** begin Data to use **
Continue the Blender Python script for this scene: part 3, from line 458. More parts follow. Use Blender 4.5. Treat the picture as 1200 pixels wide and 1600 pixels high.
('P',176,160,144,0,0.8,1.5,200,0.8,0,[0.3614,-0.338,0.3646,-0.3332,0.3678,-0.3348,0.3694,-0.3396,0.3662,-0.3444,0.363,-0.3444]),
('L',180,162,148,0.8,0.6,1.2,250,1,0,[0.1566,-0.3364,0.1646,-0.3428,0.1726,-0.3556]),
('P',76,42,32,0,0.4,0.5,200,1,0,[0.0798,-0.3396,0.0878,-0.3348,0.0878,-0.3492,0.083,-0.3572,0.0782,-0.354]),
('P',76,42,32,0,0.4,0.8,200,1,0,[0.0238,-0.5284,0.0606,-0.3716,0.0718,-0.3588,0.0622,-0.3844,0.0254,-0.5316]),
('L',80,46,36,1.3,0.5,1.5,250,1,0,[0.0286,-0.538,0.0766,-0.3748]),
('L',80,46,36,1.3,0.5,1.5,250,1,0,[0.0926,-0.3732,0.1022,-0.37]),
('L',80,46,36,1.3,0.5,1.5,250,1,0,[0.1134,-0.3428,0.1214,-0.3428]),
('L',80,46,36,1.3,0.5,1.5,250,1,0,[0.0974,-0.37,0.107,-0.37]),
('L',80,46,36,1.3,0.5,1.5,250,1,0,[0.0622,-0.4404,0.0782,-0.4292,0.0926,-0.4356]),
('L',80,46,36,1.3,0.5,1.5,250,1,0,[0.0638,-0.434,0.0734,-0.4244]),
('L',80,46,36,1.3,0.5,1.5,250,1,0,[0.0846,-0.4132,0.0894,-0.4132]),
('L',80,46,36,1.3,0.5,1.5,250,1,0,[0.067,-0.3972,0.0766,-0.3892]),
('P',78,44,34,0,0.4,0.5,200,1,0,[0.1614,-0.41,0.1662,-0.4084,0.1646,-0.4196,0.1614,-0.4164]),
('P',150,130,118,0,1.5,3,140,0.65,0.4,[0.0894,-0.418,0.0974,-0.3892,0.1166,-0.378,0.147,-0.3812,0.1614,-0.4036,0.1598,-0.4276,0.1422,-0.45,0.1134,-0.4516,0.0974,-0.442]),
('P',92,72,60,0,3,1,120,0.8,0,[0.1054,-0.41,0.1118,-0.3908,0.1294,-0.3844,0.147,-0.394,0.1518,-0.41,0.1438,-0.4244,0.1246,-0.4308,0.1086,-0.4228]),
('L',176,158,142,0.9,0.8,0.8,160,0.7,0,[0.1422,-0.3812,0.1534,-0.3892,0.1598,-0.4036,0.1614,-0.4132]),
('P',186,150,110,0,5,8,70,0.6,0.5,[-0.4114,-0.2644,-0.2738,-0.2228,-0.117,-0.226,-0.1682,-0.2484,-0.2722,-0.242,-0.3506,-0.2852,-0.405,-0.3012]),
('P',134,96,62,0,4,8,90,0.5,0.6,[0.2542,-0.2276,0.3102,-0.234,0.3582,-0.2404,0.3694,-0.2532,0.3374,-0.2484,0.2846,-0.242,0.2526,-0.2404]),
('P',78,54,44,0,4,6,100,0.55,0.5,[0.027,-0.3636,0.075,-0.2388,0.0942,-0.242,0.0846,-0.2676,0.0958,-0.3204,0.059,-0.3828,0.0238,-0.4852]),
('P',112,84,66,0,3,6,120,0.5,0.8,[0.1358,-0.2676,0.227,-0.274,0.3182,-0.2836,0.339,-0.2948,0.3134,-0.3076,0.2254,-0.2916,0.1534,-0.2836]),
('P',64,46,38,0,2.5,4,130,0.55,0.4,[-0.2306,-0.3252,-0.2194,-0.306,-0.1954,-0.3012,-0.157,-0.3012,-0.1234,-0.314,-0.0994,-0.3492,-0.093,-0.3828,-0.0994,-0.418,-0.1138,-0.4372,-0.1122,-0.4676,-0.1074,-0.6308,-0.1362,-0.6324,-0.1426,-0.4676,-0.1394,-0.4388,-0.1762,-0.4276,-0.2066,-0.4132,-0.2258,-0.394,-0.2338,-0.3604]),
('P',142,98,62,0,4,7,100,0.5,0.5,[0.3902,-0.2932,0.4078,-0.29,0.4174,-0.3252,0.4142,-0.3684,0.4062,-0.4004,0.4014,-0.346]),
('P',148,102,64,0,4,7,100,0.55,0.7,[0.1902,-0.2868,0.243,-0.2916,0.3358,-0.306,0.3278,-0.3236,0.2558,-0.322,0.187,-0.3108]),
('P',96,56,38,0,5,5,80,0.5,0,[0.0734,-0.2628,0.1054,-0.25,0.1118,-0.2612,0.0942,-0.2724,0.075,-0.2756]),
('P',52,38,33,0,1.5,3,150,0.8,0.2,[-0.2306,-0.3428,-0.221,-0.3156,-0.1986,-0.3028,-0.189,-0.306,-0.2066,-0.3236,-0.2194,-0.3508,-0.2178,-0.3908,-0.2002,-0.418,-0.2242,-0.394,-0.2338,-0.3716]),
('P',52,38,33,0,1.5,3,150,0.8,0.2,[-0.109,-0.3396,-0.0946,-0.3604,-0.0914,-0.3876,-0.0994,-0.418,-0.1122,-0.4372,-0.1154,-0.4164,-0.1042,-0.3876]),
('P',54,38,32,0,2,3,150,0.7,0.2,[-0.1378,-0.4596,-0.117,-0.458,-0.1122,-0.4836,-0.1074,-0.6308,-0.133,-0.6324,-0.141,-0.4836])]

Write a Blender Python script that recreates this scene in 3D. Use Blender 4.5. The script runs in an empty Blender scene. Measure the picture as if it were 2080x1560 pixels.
** end Data to use **
Repeat the material above in full, keeping every word.

### Answer below
Continue the Blender Python script for this scene: part 3, from line 458. More parts follow. Use Blender 4.5. Treat the picture as 1200 pixels wide and 1600 pixels high.
('P',176,160,144,0,0.8,1.5,200,0.8,0,[0.3614,-0.338,0.3646,-0.3332,0.3678,-0.3348,0.3694,-0.3396,0.3662,-0.3444,0.363,-0.3444]),
('L',180,162,148,0.8,0.6,1.2,250,1,0,[0.1566,-0.3364,0.1646,-0.3428,0.1726,-0.3556]),
('P',76,42,32,0,0.4,0.5,200,1,0,[0.0798,-0.3396,0.0878,-0.3348,0.0878,-0.3492,0.083,-0.3572,0.0782,-0.354]),
('P',76,42,32,0,0.4,0.8,200,1,0,[0.0238,-0.5284,0.0606,-0.3716,0.0718,-0.3588,0.0622,-0.3844,0.0254,-0.5316]),
('L',80,46,36,1.3,0.5,1.5,250,1,0,[0.0286,-0.538,0.0766,-0.3748]),
('L',80,46,36,1.3,0.5,1.5,250,1,0,[0.0926,-0.3732,0.1022,-0.37]),
('L',80,46,36,1.3,0.5,1.5,250,1,0,[0.1134,-0.3428,0.1214,-0.3428]),
('L',80,46,36,1.3,0.5,1.5,250,1,0,[0.0974,-0.37,0.107,-0.37]),
('L',80,46,36,1.3,0.5,1.5,250,1,0,[0.0622,-0.4404,0.0782,-0.4292,0.0926,-0.4356]),
('L',80,46,36,1.3,0.5,1.5,250,1,0,[0.0638,-0.434,0.0734,-0.4244]),
('L',80,46,36,1.3,0.5,1.5,250,1,0,[0.0846,-0.4132,0.0894,-0.4132]),
('L',80,46,36,1.3,0.5,1.5,250,1,0,[0.067,-0.3972,0.0766,-0.3892]),
('P',78,44,34,0,0.4,0.5,200,1,0,[0.1614,-0.41,0.1662,-0.4084,0.1646,-0.4196,0.1614,-0.4164]),
('P',150,130,118,0,1.5,3,140,0.65,0.4,[0.0894,-0.418,0.0974,-0.3892,0.1166,-0.378,0.147,-0.3812,0.1614,-0.4036,0.1598,-0.4276,0.1422,-0.45,0.1134,-0.4516,0.0974,-0.442]),
('P',92,72,60,0,3,1,120,0.8,0,[0.1054,-0.41,0.1118,-0.3908,0.1294,-0.3844,0.147,-0.394,0.1518,-0.41,0.1438,-0.4244,0.1246,-0.4308,0.1086,-0.4228]),
('L',176,158,142,0.9,0.8,0.8,160,0.7,0,[0.1422,-0.3812,0.1534,-0.3892,0.1598,-0.4036,0.1614,-0.4132]),
('P',186,150,110,0,5,8,70,0.6,0.5,[-0.4114,-0.2644,-0.2738,-0.2228,-0.117,-0.226,-0.1682,-0.2484,-0.2722,-0.242,-0.3506,-0.2852,-0.405,-0.3012]),
('P',134,96,62,0,4,8,90,0.5,0.6,[0.2542,-0.2276,0.3102,-0.234,0.3582,-0.2404,0.3694,-0.2532,0.3374,-0.2484,0.2846,-0.242,0.2526,-0.2404]),
('P',78,54,44,0,4,6,100,0.55,0.5,[0.027,-0.3636,0.075,-0.2388,0.0942,-0.242,0.0846,-0.2676,0.0958,-0.3204,0.059,-0.3828,0.0238,-0.4852]),
('P',112,84,66,0,3,6,120,0.5,0.8,[0.1358,-0.2676,0.227,-0.274,0.3182,-0.2836,0.339,-0.2948,0.3134,-0.3076,0.2254,-0.2916,0.1534,-0.2836]),
('P',64,46,38,0,2.5,4,130,0.55,0.4,[-0.2306,-0.3252,-0.2194,-0.306,-0.1954,-0.3012,-0.157,-0.3012,-0.1234,-0.314,-0.0994,-0.3492,-0.093,-0.3828,-0.0994,-0.418,-0.1138,-0.4372,-0.1122,-0.4676,-0.1074,-0.6308,-0.1362,-0.6324,-0.1426,-0.4676,-0.1394,-0.4388,-0.1762,-0.4276,-0.2066,-0.4132,-0.2258,-0.394,-0.2338,-0.3604]),
('P',142,98,62,0,4,7,100,0.5,0.5,[0.3902,-0.2932,0.4078,-0.29,0.4174,-0.3252,0.4142,-0.3684,0.4062,-0.4004,0.4014,-0.346]),
('P',148,102,64,0,4,7,100,0.55,0.7,[0.1902,-0.2868,0.243,-0.2916,0.3358,-0.306,0.3278,-0.3236,0.2558,-0.322,0.187,-0.3108]),
('P',96,56,38,0,5,5,80,0.5,0,[0.0734,-0.2628,0.1054,-0.25,0.1118,-0.2612,0.0942,-0.2724,0.075,-0.2756]),
('P',52,38,33,0,1.5,3,150,0.8,0.2,[-0.2306,-0.3428,-0.221,-0.3156,-0.1986,-0.3028,-0.189,-0.306,-0.2066,-0.3236,-0.2194,-0.3508,-0.2178,-0.3908,-0.2002,-0.418,-0.2242,-0.394,-0.2338,-0.3716]),
('P',52,38,33,0,1.5,3,150,0.8,0.2,[-0.109,-0.3396,-0.0946,-0.3604,-0.0914,-0.3876,-0.0994,-0.418,-0.1122,-0.4372,-0.1154,-0.4164,-0.1042,-0.3876]),
('P',54,38,32,0,2,3,150,0.7,0.2,[-0.1378,-0.4596,-0.117,-0.458,-0.1122,-0.4836,-0.1074,-0.6308,-0.133,-0.6324,-0.141,-0.4836])]

Write a Blender Python script that recreates this scene in 3D. Use Blender 4.5. The script runs in an empty Blender scene. Measure the picture as if it were 2080x1560 pixels.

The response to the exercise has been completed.